The Digital Future Is Human

HR technology is making human skills like leadership, communication and collaboration more critical.

The robots are coming! The robots are coming!

But as automation takes on the burden of tasks and entire jobs once carried out by people, it is putting more emphasis on the skills and abilities that remain, for the time being, the exclusive realm of humans.

The ability to think critically, adapt to change and communicate effectively in a variety of situations are the currency of the new economy. According to a survey of 4,000 professionals conducted by LinkedIn Learning, the most important skills employees will need — and that learning organizations must develop — are leadership, communication and collaboration.

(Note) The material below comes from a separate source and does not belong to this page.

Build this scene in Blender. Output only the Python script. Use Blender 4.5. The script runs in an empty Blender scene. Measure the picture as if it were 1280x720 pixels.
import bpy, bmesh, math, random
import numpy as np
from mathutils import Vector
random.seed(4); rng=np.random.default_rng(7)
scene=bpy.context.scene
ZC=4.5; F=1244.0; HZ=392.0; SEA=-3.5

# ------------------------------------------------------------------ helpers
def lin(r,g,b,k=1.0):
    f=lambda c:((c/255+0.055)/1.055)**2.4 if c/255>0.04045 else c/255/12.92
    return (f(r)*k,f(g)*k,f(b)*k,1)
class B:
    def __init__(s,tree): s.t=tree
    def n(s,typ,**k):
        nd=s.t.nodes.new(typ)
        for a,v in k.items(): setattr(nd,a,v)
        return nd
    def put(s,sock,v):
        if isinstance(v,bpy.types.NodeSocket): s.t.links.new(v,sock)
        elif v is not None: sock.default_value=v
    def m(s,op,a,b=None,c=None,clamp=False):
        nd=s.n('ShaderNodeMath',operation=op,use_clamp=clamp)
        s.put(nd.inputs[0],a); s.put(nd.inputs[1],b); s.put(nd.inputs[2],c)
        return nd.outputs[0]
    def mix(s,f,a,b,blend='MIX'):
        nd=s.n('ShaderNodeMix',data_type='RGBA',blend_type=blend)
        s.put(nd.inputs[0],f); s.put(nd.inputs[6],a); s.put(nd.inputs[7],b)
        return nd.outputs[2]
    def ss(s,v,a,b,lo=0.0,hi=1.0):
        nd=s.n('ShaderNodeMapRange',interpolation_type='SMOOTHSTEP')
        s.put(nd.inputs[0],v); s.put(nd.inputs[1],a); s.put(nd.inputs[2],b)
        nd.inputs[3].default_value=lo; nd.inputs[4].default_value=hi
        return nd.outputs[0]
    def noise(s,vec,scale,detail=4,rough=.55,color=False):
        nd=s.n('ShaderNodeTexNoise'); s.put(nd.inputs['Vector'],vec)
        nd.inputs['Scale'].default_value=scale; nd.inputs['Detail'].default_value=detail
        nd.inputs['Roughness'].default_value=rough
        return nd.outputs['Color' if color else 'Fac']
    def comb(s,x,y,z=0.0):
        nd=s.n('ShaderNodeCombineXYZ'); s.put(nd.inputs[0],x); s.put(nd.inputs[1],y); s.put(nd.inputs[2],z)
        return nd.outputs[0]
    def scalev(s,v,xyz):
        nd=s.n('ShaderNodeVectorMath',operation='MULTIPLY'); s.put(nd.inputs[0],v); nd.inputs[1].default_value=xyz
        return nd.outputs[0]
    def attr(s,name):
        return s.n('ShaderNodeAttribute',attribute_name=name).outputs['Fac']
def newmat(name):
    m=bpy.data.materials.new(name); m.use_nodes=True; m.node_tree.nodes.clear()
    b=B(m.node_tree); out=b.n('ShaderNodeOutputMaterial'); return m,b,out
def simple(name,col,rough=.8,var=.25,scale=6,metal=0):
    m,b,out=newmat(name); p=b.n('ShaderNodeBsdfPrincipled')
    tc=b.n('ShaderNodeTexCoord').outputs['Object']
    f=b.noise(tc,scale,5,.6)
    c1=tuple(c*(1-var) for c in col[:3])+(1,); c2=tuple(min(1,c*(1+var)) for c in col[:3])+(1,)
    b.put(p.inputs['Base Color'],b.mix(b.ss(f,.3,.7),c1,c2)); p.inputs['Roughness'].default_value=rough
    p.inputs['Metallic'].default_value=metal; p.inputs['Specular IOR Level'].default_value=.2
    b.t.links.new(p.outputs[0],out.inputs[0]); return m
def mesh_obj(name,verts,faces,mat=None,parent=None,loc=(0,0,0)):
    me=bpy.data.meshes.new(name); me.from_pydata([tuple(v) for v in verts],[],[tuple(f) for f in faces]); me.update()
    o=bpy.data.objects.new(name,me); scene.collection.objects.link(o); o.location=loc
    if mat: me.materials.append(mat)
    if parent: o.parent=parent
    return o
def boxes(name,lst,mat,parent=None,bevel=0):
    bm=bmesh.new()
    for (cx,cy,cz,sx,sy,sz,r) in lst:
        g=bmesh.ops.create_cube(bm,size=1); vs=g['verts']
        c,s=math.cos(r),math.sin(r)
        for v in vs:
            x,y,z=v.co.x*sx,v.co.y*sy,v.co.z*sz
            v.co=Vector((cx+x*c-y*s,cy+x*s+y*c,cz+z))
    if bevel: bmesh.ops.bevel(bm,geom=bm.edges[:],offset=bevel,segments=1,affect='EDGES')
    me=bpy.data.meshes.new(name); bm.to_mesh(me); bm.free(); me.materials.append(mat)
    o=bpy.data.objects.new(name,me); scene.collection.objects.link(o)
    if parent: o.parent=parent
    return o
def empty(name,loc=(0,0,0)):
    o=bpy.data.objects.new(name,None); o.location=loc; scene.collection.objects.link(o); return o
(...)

This emphasis on the soft skills at the heart of modern management is increasingly driven by the digital technology transforming many industries. Nearly three-quarters of executives surveyed by The Hackett Group, a consulting firm headquartered in Miami, expect digital transformation to disrupt their industry and change the competitive landscape (Figure 1). Eight in 10 expect it to fundamentally change how they operate.

That insight is not new. The past decade has seen an exponential increase in data processing power paired with increasingly sophisticated and user-friendly technology tools that have sped up the transition from the industrial economy to a primarily digital one.

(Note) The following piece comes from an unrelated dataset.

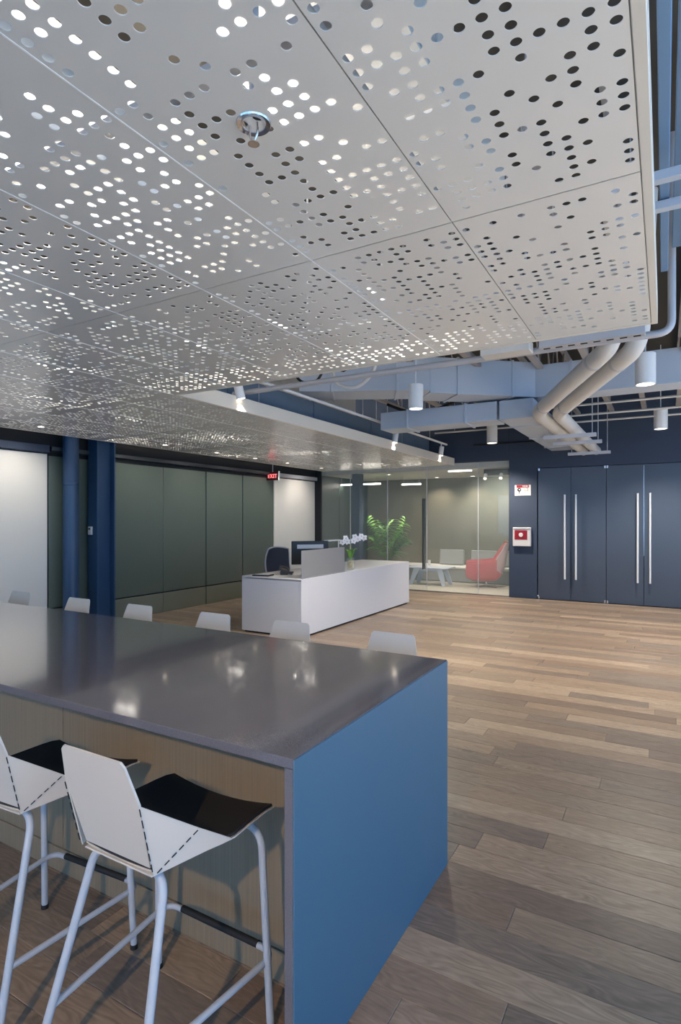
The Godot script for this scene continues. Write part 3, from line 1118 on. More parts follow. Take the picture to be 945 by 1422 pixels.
func office_chair() -> void:
	var o := thing("office_chair", "dark mesh backed office chair behind the reception desk", "office chair", Vector3(-5.24, 0, -7.35), -PI / 2 - 0.35)
	var rows := []
	for i in 9:
		var v := i / 8.0
		var row := []
		for j in 9:
			var u := j / 4.0 - 1.0
			var hw := 0.23 * (1.0 - 0.16 * pow(absf(v - 0.35) * 1.5, 3))
			row.append(Vector3(u * hw, 0.56 + 0.49 * v - 0.03 * v * u * u, 0.2 + 0.05 * v + 0.05 * sin(v * PI) - 0.06 * u * u))
		rows.append(row)
	part("back_mesh", Geo.new().sheet(rows, 0.012), M.mesh_fabric, o)
	var rim := []
	for i in 9:
		rim.append(rows[i][0])
	for j in 9:
		rim.append(rows[8][j] + Vector3(0, 0.006, 0))
	for i in 9:
		rim.append(rows[8 - i][8])
	part("back_frame", Geo.new().tube(rim, 0.013, 8), M.strut, o)
	part("seat", Geo.new().box(Vector3(0, 0.47, 0), Vector3(0.48, 0.08, 0.46), 0.03), M.mesh_fabric, o)
	part("spine", Geo.new().box(Vector3(0, 0.52, 0.25), Vector3(0.07, 0.22, 0.03), 0.006), M.black_plastic, o)
	part("gas_lift", Geo.new().tube([Vector3(0, 0.09, 0), Vector3(0, 0.44, 0)], 0.028, 14), M.black_plastic, o)
	for k in 5:
		var a := TAU * k / 5
		var d := Vector3(cos(a), 0, sin(a))
		var leg := part("base_leg", Geo.new().tube([Vector3(0, 0.11, 0), d * 0.29 + Vector3(0, 0.075, 0)], [0.024, 0.016], 8), M.black_plastic, o)
		part("castor", Geo.new().ball(d * 0.29 + Vector3(0, 0.032, 0), Vector3(0.03, 0.032, 0.03), 10, 6), M.rubber, leg)
	for s in [-1, 1]:
		part("armrest", Geo.new().tube(rounded([Vector3(s * 0.22, 0.46, 0.02), Vector3(s * 0.28, 0.48, 0.02), Vector3(s * 0.28, 0.65, 0.02), Vector3(s * 0.28, 0.66, -0.14)], 0.03), 0.016, 8), M.black_plastic, o)

func orchid(at: Vector3) -> void:
	var o := thing("orchid", "white flowering orchid in a glass jar of pale pebbles on the reception desk", "orchid", at)
	part("glass_jar", Geo.new().lathe([Vector2(0.0, 0.001), Vector2(0.052, 0.001), Vector2(0.058, 0.02), Vector2(0.06, 0.17), Vector2(0.062, 0.175)], 24), M.vase_glass, o)
	var rng := RandomNumberGenerator.new()
	rng.seed = 3
	var peb := Geo.new()
	for i in 60:
		var a := rng.randf() * TAU
		var r := 0.042 * sqrt(rng.randf())
		peb.ball(Vector3(cos(a) * r, 0.012 + rng.randf() * 0.12, sin(a) * r), Vector3(0.012, 0.01, 0.012), 7, 4)
	var pm := part("pebbles", peb, M.pebble, o)
	pm.set_meta("kind", "stuff")
	for k in 6:
		var a := k * 1.05 + 0.3
		var rows := []
		var d := Vector3(cos(a), 0, sin(a))
		var sd := Vector3(-sin(a), 0, cos(a))
		for i in 8:
			var v := i / 7.0
			var c := Vector3(0, 0.13, 0) + d * (0.1 * v) + Vector3(0, 0.17 * sin(v * 1.9) * (0.8 + 0.05 * k), 0)
			var w := 0.026 * sin(PI * clampf(v * 0.92 + 0.08, 0, 1)) + 0.001
			rows.append([c - sd * w + Vector3(0, 0.008, 0), c, c + sd * w + Vector3(0, 0.008, 0)])
		part("leaf", Geo.new().sheet(rows, 0.002), M.leaf if k % 2 else M.leaf_dark, o)
	var right := Vector3(0.867, 0, -0.498)
	var paths := [
		[Vector3(0, 0.12, 0), Vector3(-0.02, 0.3, 0.0), Vector3(-0.06, 0.46, 0.02), right * -0.1 + Vector3(0, 0.45, 0)],
		[Vector3(0, 0.12, 0), Vector3(0.01, 0.34, 0.01), right * 0.07 + Vector3(0, 0.5, 0), right * 0.18 + Vector3(0, 0.5, 0), right * 0.31 + Vector3(0, 0.44, 0)],
	]
	for p in paths:
		part("flower_stem", Geo.new().tube(rounded(p, 0.08), 0.0035, 6), M.stem, o)
	var spots := [right * -0.06 + Vector3(0, 0.47, 0.03), right * -0.11 + Vector3(0, 0.41, 0.03), right * -0.03 + Vector3(0, 0.42, 0.04), right * 0.08 + Vector3(0, 0.49, 0.03), right * 0.13 + Vector3(0, 0.46, 0.04), right * 0.17 + Vector3(0, 0.5, 0.02), right * 0.22 + Vector3(0, 0.475, 0.03), right * 0.06 + Vector3(0, 0.43, 0.03)]
	var bm := blossom().mesh()
	for i in spots.size():
		var b := part("blossom", bm, M.petal, o)
		b.transform = Transform3D(Basis.from_euler(Vector3(rng.randf_range(-0.4, 0.3), 0.5 + rng.randf_range(-0.5, 0.5), rng.randf_range(-0.6, 0.6))), spots[i])
		part("blossom_heart", Geo.new().ball(Vector3(0, 0, 0.01), Vector3(0.007, 0.009, 0.009), 8, 5), M.pollen, b)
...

What is newly apparent is the gap this rapid change has created in organizations’ ability to execute against their strategy. Only 40 percent of surveyed executives are confident their organization has the resources and competencies to execute their digital transformation strategy (Figure 1).

Understandably, that gap is making business leaders nervous. While there are technical skill gaps that will need to be filled if companies are to make the most of the digital tools and technology available to them, a majority of executives nevertheless see soft skills as the priority for employee development.

Among business executives, front-line managers and learning and talent developers alike surveyed by LinkedIn Learning, leadership, communication and collaboration are seen as particularly important to driving the change and transformation agenda (Figure 2).

That finding holds up when looking at the plans of learning executives. According to a survey of the Chief Learning Officer Business Intelligence Board, coaching, communication and engagement were the top three skills targeted for development among managers (Figure 3). Business acumen, emotional intelligence and critical thinking rounded out the top six skills, reflecting the need for managers on the front line to be hands-on and people-focused.

The Chief Learning Officer Business Intelligence Board is a group of 1,500 professionals in the learning and development industry who have agreed to be surveyed by the Human Capital Media Research and Advisory Group, the research and advisory arm of Chief Learning Officer magazine.

According to that same survey, classroom-based instructor-led training remains the method of choice for nearly 6 in 10 learning executives surveyed when it comes to leadership development, often the place where most soft skill development takes place (Figure 4).

But when it comes to future plans, coaching, mentoring and mobile learning are getting the most emphasis (Figure 5). Nearly 60 percent of executives surveyed plan to step up their investment in those core areas in the coming year.

While the future is increasingly digital, it appears to be making the kind of skills that humans can uniquely deploy more, not less, important.